*** Information provided

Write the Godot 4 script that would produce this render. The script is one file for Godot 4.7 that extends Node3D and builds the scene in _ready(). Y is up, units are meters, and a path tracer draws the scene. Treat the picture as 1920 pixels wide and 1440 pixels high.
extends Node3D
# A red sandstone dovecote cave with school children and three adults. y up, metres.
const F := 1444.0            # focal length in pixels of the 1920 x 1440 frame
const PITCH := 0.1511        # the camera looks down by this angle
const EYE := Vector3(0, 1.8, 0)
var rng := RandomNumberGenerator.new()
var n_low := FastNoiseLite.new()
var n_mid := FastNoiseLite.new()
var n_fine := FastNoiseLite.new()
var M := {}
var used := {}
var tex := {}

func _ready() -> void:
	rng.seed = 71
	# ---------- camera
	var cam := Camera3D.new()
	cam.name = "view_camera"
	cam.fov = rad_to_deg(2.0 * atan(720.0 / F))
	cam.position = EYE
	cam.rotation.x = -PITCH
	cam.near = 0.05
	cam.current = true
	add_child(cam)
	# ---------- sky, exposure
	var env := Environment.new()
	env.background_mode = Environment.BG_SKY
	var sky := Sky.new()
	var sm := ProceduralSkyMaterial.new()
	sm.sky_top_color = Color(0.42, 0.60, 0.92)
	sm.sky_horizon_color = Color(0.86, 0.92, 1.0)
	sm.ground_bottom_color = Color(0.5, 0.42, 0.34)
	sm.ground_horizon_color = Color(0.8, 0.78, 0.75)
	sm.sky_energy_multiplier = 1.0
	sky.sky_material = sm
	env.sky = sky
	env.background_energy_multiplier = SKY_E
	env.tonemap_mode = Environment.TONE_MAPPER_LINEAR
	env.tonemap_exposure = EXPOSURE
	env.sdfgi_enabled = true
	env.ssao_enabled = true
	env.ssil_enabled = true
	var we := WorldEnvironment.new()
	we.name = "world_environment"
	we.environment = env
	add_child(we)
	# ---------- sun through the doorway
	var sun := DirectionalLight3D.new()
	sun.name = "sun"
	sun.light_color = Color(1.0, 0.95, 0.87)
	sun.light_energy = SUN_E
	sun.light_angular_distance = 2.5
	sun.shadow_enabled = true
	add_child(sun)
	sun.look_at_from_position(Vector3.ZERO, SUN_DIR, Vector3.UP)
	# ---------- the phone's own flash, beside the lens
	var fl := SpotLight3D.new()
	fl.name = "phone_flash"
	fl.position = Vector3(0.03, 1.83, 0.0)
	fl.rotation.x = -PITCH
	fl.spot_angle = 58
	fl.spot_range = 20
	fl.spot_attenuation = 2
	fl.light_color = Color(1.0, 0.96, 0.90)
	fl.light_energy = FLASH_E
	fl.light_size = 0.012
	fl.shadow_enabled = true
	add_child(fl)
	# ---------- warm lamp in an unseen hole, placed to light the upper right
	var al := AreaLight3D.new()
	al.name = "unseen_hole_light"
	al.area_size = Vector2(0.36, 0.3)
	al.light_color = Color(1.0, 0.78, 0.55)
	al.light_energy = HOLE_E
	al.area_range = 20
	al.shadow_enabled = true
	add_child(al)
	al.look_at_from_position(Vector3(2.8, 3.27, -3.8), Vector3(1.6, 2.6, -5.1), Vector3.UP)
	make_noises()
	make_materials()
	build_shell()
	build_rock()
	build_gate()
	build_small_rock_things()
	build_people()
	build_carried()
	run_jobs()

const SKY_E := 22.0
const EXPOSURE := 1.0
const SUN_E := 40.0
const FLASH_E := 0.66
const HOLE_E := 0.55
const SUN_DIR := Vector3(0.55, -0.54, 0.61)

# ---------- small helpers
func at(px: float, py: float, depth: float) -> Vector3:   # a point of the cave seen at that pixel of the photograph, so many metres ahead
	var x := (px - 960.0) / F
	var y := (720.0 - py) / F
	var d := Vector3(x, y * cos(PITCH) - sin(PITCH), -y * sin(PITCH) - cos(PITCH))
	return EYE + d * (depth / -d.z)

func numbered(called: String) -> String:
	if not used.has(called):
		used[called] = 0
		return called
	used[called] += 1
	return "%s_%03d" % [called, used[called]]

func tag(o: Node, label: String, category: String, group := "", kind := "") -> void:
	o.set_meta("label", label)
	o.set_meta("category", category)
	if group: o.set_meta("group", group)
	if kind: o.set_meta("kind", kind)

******

Goal of the exercise. Look through the data above. Find each line with the string "pixels" and copy it.

Correct result.
Write the Godot 4 script that would produce this render. The script is one file for Godot 4.7 that extends Node3D and builds the scene in _ready(). Y is up, units are meters, and a path tracer draws the scene. Treat the picture as 1920 pixels wide and 1440 pixels high.
const F := 1444.0            # focal length in pixels of the 1920 x 1440 frame